En apparence, il s’agit de fantastique mais l’auteur parvient à donner un semblant de rationalité qui fait que Zombi Blues peut aussi être considéré comme de la SF au sens large. Quoiqu’il s’agisse en principe d’un roman pour adultes, ça risque d’attirer les ados qui ont aimé les autres romans que Péan a écrit pour eux. Certaines scènes m’apparaissent cependant comme trop dures et osées. (D’un autre côté, il est possible que ces ados voient pire en vidéocassettes. Je me rappellerai toujours que l’année dernières, les filles d’une de mes amies avaient fêté le Jour de l’An en visionnant Return of the Living Dead III.)

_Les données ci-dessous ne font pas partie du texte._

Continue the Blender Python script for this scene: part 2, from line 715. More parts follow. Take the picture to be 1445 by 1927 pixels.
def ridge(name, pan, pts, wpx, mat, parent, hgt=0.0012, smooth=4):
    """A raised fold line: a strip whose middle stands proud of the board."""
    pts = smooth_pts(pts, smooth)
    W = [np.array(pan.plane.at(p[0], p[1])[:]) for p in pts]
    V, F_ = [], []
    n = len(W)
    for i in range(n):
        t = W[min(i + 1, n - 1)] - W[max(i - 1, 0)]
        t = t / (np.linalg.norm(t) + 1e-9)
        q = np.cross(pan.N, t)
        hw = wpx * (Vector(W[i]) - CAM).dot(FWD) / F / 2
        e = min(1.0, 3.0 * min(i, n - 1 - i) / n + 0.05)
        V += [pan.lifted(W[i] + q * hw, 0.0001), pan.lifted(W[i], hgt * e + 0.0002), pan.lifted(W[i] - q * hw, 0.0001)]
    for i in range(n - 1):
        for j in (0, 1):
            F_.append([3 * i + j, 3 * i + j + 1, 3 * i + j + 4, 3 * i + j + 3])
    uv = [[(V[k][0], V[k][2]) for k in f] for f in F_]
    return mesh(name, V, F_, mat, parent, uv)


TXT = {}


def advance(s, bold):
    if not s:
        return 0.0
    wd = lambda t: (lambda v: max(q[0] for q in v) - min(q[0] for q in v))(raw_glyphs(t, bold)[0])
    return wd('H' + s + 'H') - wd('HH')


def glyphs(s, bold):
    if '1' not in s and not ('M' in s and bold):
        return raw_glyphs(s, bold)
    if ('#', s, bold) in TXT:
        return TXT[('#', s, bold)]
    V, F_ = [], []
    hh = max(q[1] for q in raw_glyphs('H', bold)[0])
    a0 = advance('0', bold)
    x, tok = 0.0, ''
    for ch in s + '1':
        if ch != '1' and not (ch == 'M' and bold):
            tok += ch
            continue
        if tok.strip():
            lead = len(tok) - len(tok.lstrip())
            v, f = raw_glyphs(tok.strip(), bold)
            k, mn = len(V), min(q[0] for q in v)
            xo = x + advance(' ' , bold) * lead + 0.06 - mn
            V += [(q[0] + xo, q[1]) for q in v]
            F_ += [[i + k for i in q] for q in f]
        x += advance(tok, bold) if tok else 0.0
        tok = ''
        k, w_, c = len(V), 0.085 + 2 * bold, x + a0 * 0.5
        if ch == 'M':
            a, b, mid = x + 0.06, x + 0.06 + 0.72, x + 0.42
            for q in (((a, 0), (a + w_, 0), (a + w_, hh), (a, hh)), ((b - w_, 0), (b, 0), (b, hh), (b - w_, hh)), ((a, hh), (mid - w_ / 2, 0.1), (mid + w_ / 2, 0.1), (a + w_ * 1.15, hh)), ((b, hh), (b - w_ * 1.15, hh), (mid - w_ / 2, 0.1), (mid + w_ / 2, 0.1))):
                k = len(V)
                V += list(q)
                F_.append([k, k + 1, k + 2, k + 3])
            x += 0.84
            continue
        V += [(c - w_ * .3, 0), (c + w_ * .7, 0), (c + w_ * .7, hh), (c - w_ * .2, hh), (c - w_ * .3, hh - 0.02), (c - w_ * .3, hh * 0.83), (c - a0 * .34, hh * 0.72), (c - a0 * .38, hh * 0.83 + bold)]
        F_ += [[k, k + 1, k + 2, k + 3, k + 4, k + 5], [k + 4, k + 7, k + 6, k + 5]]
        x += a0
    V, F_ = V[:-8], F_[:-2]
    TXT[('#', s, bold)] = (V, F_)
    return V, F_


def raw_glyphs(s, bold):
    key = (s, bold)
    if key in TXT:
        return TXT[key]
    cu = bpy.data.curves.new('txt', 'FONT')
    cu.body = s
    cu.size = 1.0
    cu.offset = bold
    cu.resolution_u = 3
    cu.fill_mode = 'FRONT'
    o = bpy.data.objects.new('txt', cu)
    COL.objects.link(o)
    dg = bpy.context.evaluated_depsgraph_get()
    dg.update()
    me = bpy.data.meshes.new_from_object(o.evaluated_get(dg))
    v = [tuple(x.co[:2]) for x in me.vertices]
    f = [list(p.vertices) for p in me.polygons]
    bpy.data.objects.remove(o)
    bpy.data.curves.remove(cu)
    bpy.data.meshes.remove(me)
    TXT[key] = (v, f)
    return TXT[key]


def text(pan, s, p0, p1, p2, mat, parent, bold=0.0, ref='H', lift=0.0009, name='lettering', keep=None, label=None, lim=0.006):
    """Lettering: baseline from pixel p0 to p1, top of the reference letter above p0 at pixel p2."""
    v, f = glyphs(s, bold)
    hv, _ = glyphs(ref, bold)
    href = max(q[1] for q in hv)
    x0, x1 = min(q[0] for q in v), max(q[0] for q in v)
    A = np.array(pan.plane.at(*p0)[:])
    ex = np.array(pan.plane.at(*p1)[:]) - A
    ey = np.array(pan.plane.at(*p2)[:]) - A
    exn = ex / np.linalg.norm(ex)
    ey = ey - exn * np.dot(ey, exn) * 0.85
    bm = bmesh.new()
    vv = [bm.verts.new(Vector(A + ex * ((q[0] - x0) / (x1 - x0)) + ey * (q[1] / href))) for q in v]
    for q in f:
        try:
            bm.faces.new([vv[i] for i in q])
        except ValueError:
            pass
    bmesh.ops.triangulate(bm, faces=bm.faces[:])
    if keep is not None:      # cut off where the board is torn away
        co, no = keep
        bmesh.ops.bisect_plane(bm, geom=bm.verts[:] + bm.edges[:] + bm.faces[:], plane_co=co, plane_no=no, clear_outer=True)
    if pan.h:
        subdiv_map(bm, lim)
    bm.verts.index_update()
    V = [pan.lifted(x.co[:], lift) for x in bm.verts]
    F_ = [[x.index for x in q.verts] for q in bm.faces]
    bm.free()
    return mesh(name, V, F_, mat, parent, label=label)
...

Si Zombi Blues n’est pas le roman le plus subtil qui soit, car les clichés ne manquent pas il faut bien l’avouer, l’auteur a quand même des choses à nous dire. Il nous présente la planète comme un monde sombre et désespérant où règnent les dictateurs et les tortionnaires. On en élimine un, sept autres prennent sa place. Les Haïtiens ont souffert aux mains de tels personnages autant que les Allemands sous Hitler ou les Russes sous Staline. On l’oublie parfois car, ainsi que le faisait remarquer Péan dans son roman jeunesse La Mémoire ensanglantée, les Haïtiens ont tendance à idéaliser le pays de leur jeunesse.
Zombi Blues est donc un roman d’horreur à la mode. Nous avons le cocktail habituel. Sexe, Sang, Suspense, que je trouve souvent indigeste et bassement commercial. Pourtant, dans ce cas-ci, je veux bien faire fi de mes préjugés en raison des éléments intéressants mentionnés plus haut. D’ailleurs, mes goûts ne sont pas toujours d’une extrême sophistication. J’ai encore de l’intérêt pour l’honnête littérature populaire et je peux accepter jusqu’à un certain point une dose de stéréotypes et de clichés. Barthélémy Minville est à cet égard un méchant archétypique, un de ces exécuteurs de basses œuvres, assoiffés de sang et de pouvoir dont la seule politique est celle de la terreur, qui forment la charpente de tout système totalitaire. Sa façon ampoulée de s’exprimer le rapproche un peu des ennemis de Bob Morane mais en plus terrifiant parce que plus crédible, en partie du moins. Péan rend bien son côté maléfique et malsain.
Péan maîtrise bien le genre en question. J’ai été surpris car à ce que je sache, il se fait peu de cette sorte de livres au Québec où les écrivains, obsédés par le sérieux et la respectabilité, même quand ils font de la « paralittérature », produisent souvent des œuvres peu accessibles au lecteur moyen, celui qui s’envoie avec passion derrière la cravate du Stephen King ou du Mary Higgins Clark. Péan, lui, ne perd jamais son objectif qui est d’agripper son lecteur et de ne plus le lâcher. Il essaie très fort en tout cas.
Donc, malgré quelques réserves, j’aime bien Péan et je finirai bien par faire main basse sur tout ce qu’il a écrit. Il a du talent et un métier sûr. Bien qu’il ait déjà quelques romans à son actif, j’ai l’impression qu’il n’en est qu’au début de sa carrière et qu’il va nous surprendre dans le futur.